【質問と解答】

Q:起承転結以外に物語の構成法はありませんか?

A:「起承転結」というのは元々、漢詩の絶句の構成の名称で、それを文章構成法として置き換えたものです。世界的には、そのような4段型構成よりも、演劇などで使われる「三幕構成」のような3段型構成のほうが主流です。
 三幕構成について簡単に説明すると、第一幕はbeginning(発端)もしくはsetup(設定)といい、キャラクター紹介や状況設定をします。第二幕はmiddle(中盤)もしくはdevelopment(展開)といい、観客や読者の興味をひきつつストーリーを展開させていきます。第三幕はend(結末)もしくはresolution(解決)といい、ストーリーのクライマックスから解決・結末に至ります。この三幕構成は古代ギリシャに起源し、改良・発展を重ねて現在のハリウッド映画にも使われています。三幕の時間比率は1:2:1で、二幕目がほかの倍の時間があるため、中盤にミッドポイントを置き展開に変化をもたせます。また、一幕目と二幕目の終わり間際にターニングポイントというものを設け新展開や新要素を投げ込み、次幕への引きとします。
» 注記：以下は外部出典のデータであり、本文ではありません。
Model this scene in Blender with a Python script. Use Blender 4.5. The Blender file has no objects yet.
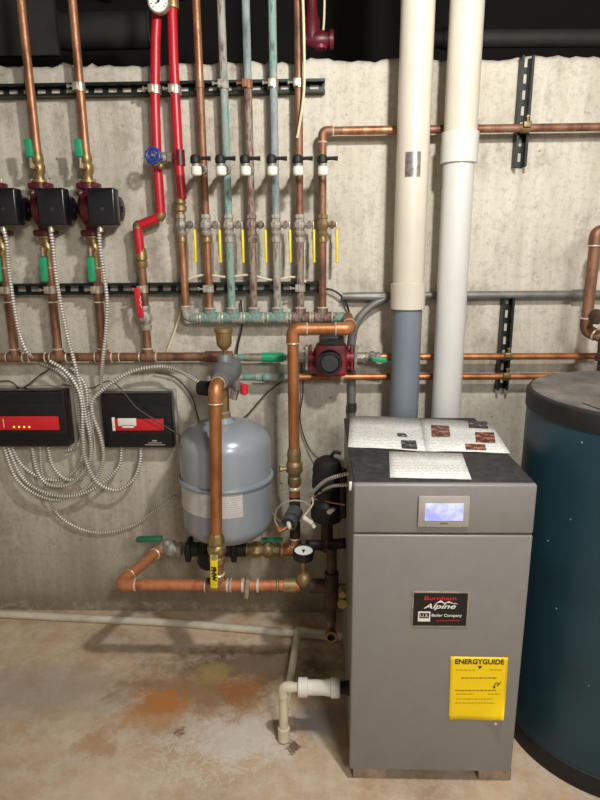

 日本由来の3段型構成もあります。「序破急」というもので、舞楽から出た言葉です。さまざまな芸道のメソッドに転用され、ジャンルによって指す意味が異なりますが、能や浄瑠璃の構成だと、「序」はゆるやかな導入部、「破」は展開部、「急」は変化の急な終結部であり、三幕構成と通じるところがあります。
 起承転結を三幕構成に当てはめると、「起」と「承」序盤が第一幕、「承」が第二幕、「転」「結」が第三幕にあたるでしょうか。ですから、できあがったストーリーがまったく異なる構成になるわけではありません。3段型構成について詳しく知りたければ、演劇論やシナリオ術の本を読んでみてください。